Goulard e Keraron hanno esaminato e incrociato informazioni provenienti da un’ampia gamma di fonti, tra cui documenti legislativi dell'UE, opinioni di istituzioni chiave, rapporti e iniziative internazionali, studi accademici ed evidenze empiriche, dichiarazioni politiche.

 

La proposta Omnibus prevede una riduzione dell'80% delle aziende soggette alla CSRD, limitando l'obbligo di rendicontazione alle aziende con oltre 1.000 dipendenti e un fatturato annuo superiore a 50 milioni di euro o un bilancio superiore a 25 milioni di euro. Questo renderebbe la portata della CSRD più limitata rispetto alla precedente Non-Financial Reporting Directive, del 2014, che si applicava alle aziende con oltre 500 dipendenti. La revisione e semplificazione degli European Sustainability Reporting Standards (ESRS) mira a una riduzione del 70% del numero di punti dati richiesti e la proposta prevede il rinvio di due anni degli obblighi di rendicontazione per le grandi aziende e le PMI quotate ("stop-the-clock"). Per le PMI, si passerebbe a un quadro volontario, e verrebbero eliminati i requisiti per gli standard settoriali.

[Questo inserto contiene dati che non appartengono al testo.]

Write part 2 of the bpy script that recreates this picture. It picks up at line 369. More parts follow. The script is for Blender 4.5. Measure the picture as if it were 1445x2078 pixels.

Conclusioni e implicazioni

La CSRD, come inizialmente adottata, era considerata una politica lungimirante e strategica che avrebbe potuto rafforzare la competitività europea, promuovere l'innovazione e proteggere le catene di valore. Invece, la proposta Omnibus è chiaramente una marcia indietro che “semplifica drasticamente i requisiti di sostenibilità senza alcun tentativo di miglioramento sotto altri aspetti.”

 

La proposta di semplificazione è in contraddizione con l'accelerazione del cambiamento climatico e il deterioramento della natura, come sottolineato dalla scienza. Affidarsi a dati verificati e comprensibili è fondamentale per affrontare problemi sistemici e causati dall’attività umana. Le autrici suggeriscono che la spinta alla semplificazione possa rivelarsi un modo per evitare la trasparenza e la divulgazione dei dati, permettendo alle aziende di continuare a fare profitti a breve termine, senza prezzare le esternalità negative delle loro attività. La riduzione della portata della CSRD, in particolare per le PMI, potrebbe minare la capacità delle grandi aziende di ottenere i dati necessari dalla propria supply chain e la capacità delle istituzioni finanziarie di valutare i rischi legati al clima e alla biodiversità nei loro portafogli.

 

Infine, le modifiche proposte potrebbero portare a una frammentazione del mercato unico dell’UE, poiché la definizione dei requisiti di soglia diversi in base alle dimensioni delle aziende potrebbe creare disparità tra paesi membri con diverse strutture industriali. Ritardare le azioni di protezione ambientale non renderà l'UE più competitiva; al contrario, potrebbe aumentare i costi futuri di mitigazione e adattamento.